Write out the material again word for word, dropping any images it holds.

**Given information**
──────────────────────────────

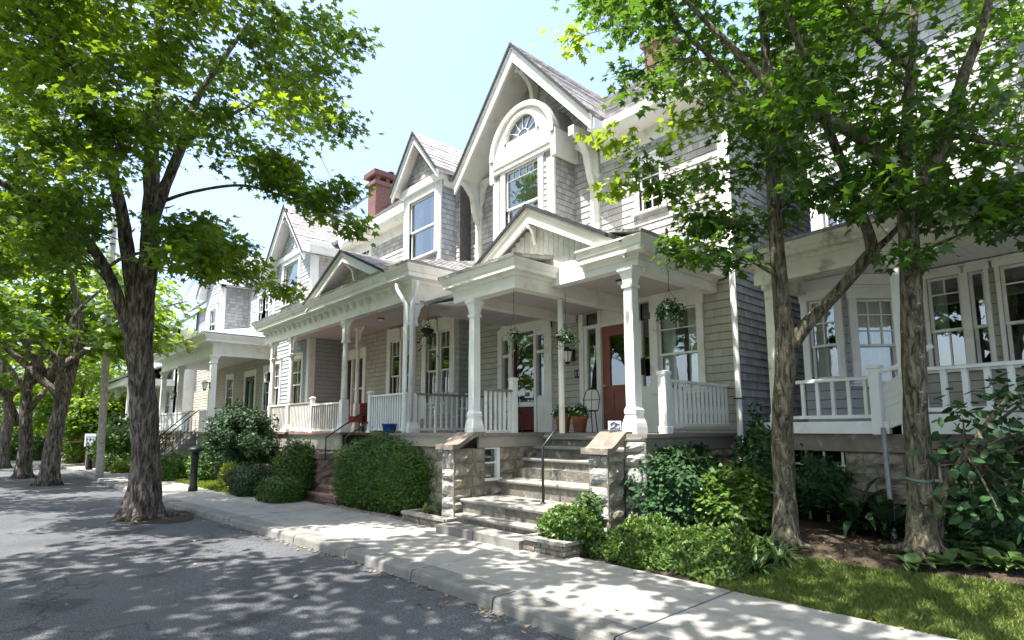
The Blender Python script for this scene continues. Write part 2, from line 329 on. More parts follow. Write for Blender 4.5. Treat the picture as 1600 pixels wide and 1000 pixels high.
def wall(root, fr, a0, a1, z0, z1, m, cuts=(), expo=.145, lim=None, name='wall', back='gapd', th=.12, course='shingle_course', courses=True):
    """a wall: backing with openings, and each course of shingles a piece of its own; lim(z) -> (a0, a1) narrows it under a gable"""
    lim = lim or (lambda z: (a0, a1))
    zs = sorted({z0, z1, *[min(max(c[k], z0), z1) for c in cuts for k in (2, 3)]})
    bk = B(fr)
    for za, zb in zip(zs, zs[1:]):
        if zb - za < 1e-4: continue
        cs = [(c[0], c[1]) for c in cuts if c[2] < zb - 1e-5 and c[3] > za + 1e-5]
        la, lb = lim(za), lim(zb)
        if cs or la == lb:
            for p, q in minus(la, cs): bk.box((p, -th, za), (q, 0, zb))
        else:
            bk.ext([(la[0], za), (la[1], za), (lb[1], zb), (lb[0], zb)] if lb[1] - lb[0] > .01 else [(la[0], za), (la[1], za), ((lb[0] + lb[1]) / 2, zb)], -th, 0)
    w_ = bk.build(name, back, root)
    if courses:
        z = z0
        while z < z1 - .02:
            zt = min(z + expo, z1); e = expo * .12
            for p, q in minus(lim(z), [(c[0], c[1]) for c in cuts if c[2] < zt - .03 and c[3] > z + .03]):
                l2 = lim(zt); p2, q2 = max(p, l2[0]), min(q, l2[1])
                if q2 - p2 < .02: p2 = q2 = (p2 + q2) / 2; q2 += .02
                j = random.uniform(-.005, .004)
                gz_ = z + .010
                c = B(fr); c.add([(p, .001, gz_), (q, .001, gz_), (q, .021 + j, gz_), (p, .021 + j, gz_), (p2, .001, zt), (q2, .001, zt), (q2, .007, zt), (p2, .007, zt)],
                                 [(0, 3, 2, 1), (4, 5, 6, 7), (0, 1, 5, 4), (1, 2, 6, 5), (2, 3, 7, 6), (3, 0, 4, 7)])
                c.build(course, m, w_)
            z = zt
    return w_
def window(root, fr, a0, a1, z0, z1, split=.5, mv=(1, 0), mh=(1, 0), trim='trimw', cas=.11, curtain=None, glass='glass', head=.06, deep=.7, name='window', tr=None):
    """double-hung window in an opening a0..a1, z0..z1 of a wall: casing, sill, two sashes with bars, panes, dark room behind"""
    c = B(fr)
    for p, q in ((a0 - cas, a0), (a1, a1 + cas)): c.box((p, -.10, z0), (q, .055, z1))
    c.box((a0 - cas - .02, -.10, z1), (a1 + cas + .02, .062, z1 + cas + head))
    c.box((a0 - cas - .05, 0, z1 + cas + head), (a1 + cas + .05, .10, z1 + cas + head + .035))
    w_ = c.build(name, trim, root)
    B(fr).prof([(-.10, z0), (.10, z0 - .012), (.10, z0 - .05), (-.10, z0 - .05)], a0 - cas - .05, a1 + cas + .05).build('sill', trim, w_)
    zm = z0 + (z1 - z0) * split; s = .042
    for k, (za, zb, d) in enumerate(((z0, zm + .02, -.055), (zm - .02, z1, -.018))):
        f = B(fr)
        f.box((a0, d - .03, za), (a0 + s, d, zb)).box((a1 - s, d - .03, za), (a1, d, zb)).box((a0 + s, d - .03, za), (a1 - s, d, za + s)).box((a0 + s, d - .03, zb - s), (a1 - s, d, zb))
        nv, nh = (mv[1], mh[1]) if k == 0 else (mv[0], mh[0]); zlo = za + s
        if k and tr: zlo = zb - (zb - za) * tr; f.box((a0 + s, d - .026, zlo - .02), (a1 - s, d - .002, zlo)); nh = 0
        for i in range(1, nv + 1):
            x = a0 + (a1 - a0) * i / (nv + 1); f.box((x - .011, d - .022, zlo), (x + .011, d - .004, zb - s))
        for i in range(1, nh + 1):
            z = za + (zb - za) * i / (nh + 1); f.box((a0 + s, d - .0205, z - .011), (a1 - s, d - .0055, z + .011))
        sa = f.build('sash', trim, w_)
        B(fr).add([(a0 + s, d - .026, za + s), (a1 - s, d - .026, za + s), (a1 - s, d - .026, zb - s), (a0 + s, d - .026, zb - s)], [(0, 1, 2, 3)]).build('pane', glass, w_)
    room(w_, fr, a0, a1, z0, z1, deep)
    if curtain: drape(w_, fr, a0, a1, z0, z1, curtain)
    return w_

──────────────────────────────

**Answer to the task**
The Blender Python script for this scene continues. Write part 2, from line 329 on. More parts follow. Write for Blender 4.5. Treat the picture as 1600 pixels wide and 1000 pixels high.
def wall(root, fr, a0, a1, z0, z1, m, cuts=(), expo=.145, lim=None, name='wall', back='gapd', th=.12, course='shingle_course', courses=True):
    """a wall: backing with openings, and each course of shingles a piece of its own; lim(z) -> (a0, a1) narrows it under a gable"""
    lim = lim or (lambda z: (a0, a1))
    zs = sorted({z0, z1, *[min(max(c[k], z0), z1) for c in cuts for k in (2, 3)]})
    bk = B(fr)
    for za, zb in zip(zs, zs[1:]):
        if zb - za < 1e-4: continue
        cs = [(c[0], c[1]) for c in cuts if c[2] < zb - 1e-5 and c[3] > za + 1e-5]
        la, lb = lim(za), lim(zb)
        if cs or la == lb:
            for p, q in minus(la, cs): bk.box((p, -th, za), (q, 0, zb))
        else:
            bk.ext([(la[0], za), (la[1], za), (lb[1], zb), (lb[0], zb)] if lb[1] - lb[0] > .01 else [(la[0], za), (la[1], za), ((lb[0] + lb[1]) / 2, zb)], -th, 0)
    w_ = bk.build(name, back, root)
    if courses:
        z = z0
        while z < z1 - .02:
            zt = min(z + expo, z1); e = expo * .12
            for p, q in minus(lim(z), [(c[0], c[1]) for c in cuts if c[2] < zt - .03 and c[3] > z + .03]):
                l2 = lim(zt); p2, q2 = max(p, l2[0]), min(q, l2[1])
                if q2 - p2 < .02: p2 = q2 = (p2 + q2) / 2; q2 += .02
                j = random.uniform(-.005, .004)
                gz_ = z + .010
                c = B(fr); c.add([(p, .001, gz_), (q, .001, gz_), (q, .021 + j, gz_), (p, .021 + j, gz_), (p2, .001, zt), (q2, .001, zt), (q2, .007, zt), (p2, .007, zt)],
                                 [(0, 3, 2, 1), (4, 5, 6, 7), (0, 1, 5, 4), (1, 2, 6, 5), (2, 3, 7, 6), (3, 0, 4, 7)])
                c.build(course, m, w_)
            z = zt
    return w_
def window(root, fr, a0, a1, z0, z1, split=.5, mv=(1, 0), mh=(1, 0), trim='trimw', cas=.11, curtain=None, glass='glass', head=.06, deep=.7, name='window', tr=None):
    """double-hung window in an opening a0..a1, z0..z1 of a wall: casing, sill, two sashes with bars, panes, dark room behind"""
    c = B(fr)
    for p, q in ((a0 - cas, a0), (a1, a1 + cas)): c.box((p, -.10, z0), (q, .055, z1))
    c.box((a0 - cas - .02, -.10, z1), (a1 + cas + .02, .062, z1 + cas + head))
    c.box((a0 - cas - .05, 0, z1 + cas + head), (a1 + cas + .05, .10, z1 + cas + head + .035))
    w_ = c.build(name, trim, root)
    B(fr).prof([(-.10, z0), (.10, z0 - .012), (.10, z0 - .05), (-.10, z0 - .05)], a0 - cas - .05, a1 + cas + .05).build('sill', trim, w_)
    zm = z0 + (z1 - z0) * split; s = .042
    for k, (za, zb, d) in enumerate(((z0, zm + .02, -.055), (zm - .02, z1, -.018))):
        f = B(fr)
        f.box((a0, d - .03, za), (a0 + s, d, zb)).box((a1 - s, d - .03, za), (a1, d, zb)).box((a0 + s, d - .03, za), (a1 - s, d, za + s)).box((a0 + s, d - .03, zb - s), (a1 - s, d, zb))
        nv, nh = (mv[1], mh[1]) if k == 0 else (mv[0], mh[0]); zlo = za + s
        if k and tr: zlo = zb - (zb - za) * tr; f.box((a0 + s, d - .026, zlo - .02), (a1 - s, d - .002, zlo)); nh = 0
        for i in range(1, nv + 1):
            x = a0 + (a1 - a0) * i / (nv + 1); f.box((x - .011, d - .022, zlo), (x + .011, d - .004, zb - s))
        for i in range(1, nh + 1):
            z = za + (zb - za) * i / (nh + 1); f.box((a0 + s, d - .0205, z - .011), (a1 - s, d - .0055, z + .011))
        sa = f.build('sash', trim, w_)
        B(fr).add([(a0 + s, d - .026, za + s), (a1 - s, d - .026, za + s), (a1 - s, d - .026, zb - s), (a0 + s, d - .026, zb - s)], [(0, 1, 2, 3)]).build('pane', glass, w_)
    room(w_, fr, a0, a1, z0, z1, deep)
    if curtain: drape(w_, fr, a0, a1, z0, z1, curtain)
    return w_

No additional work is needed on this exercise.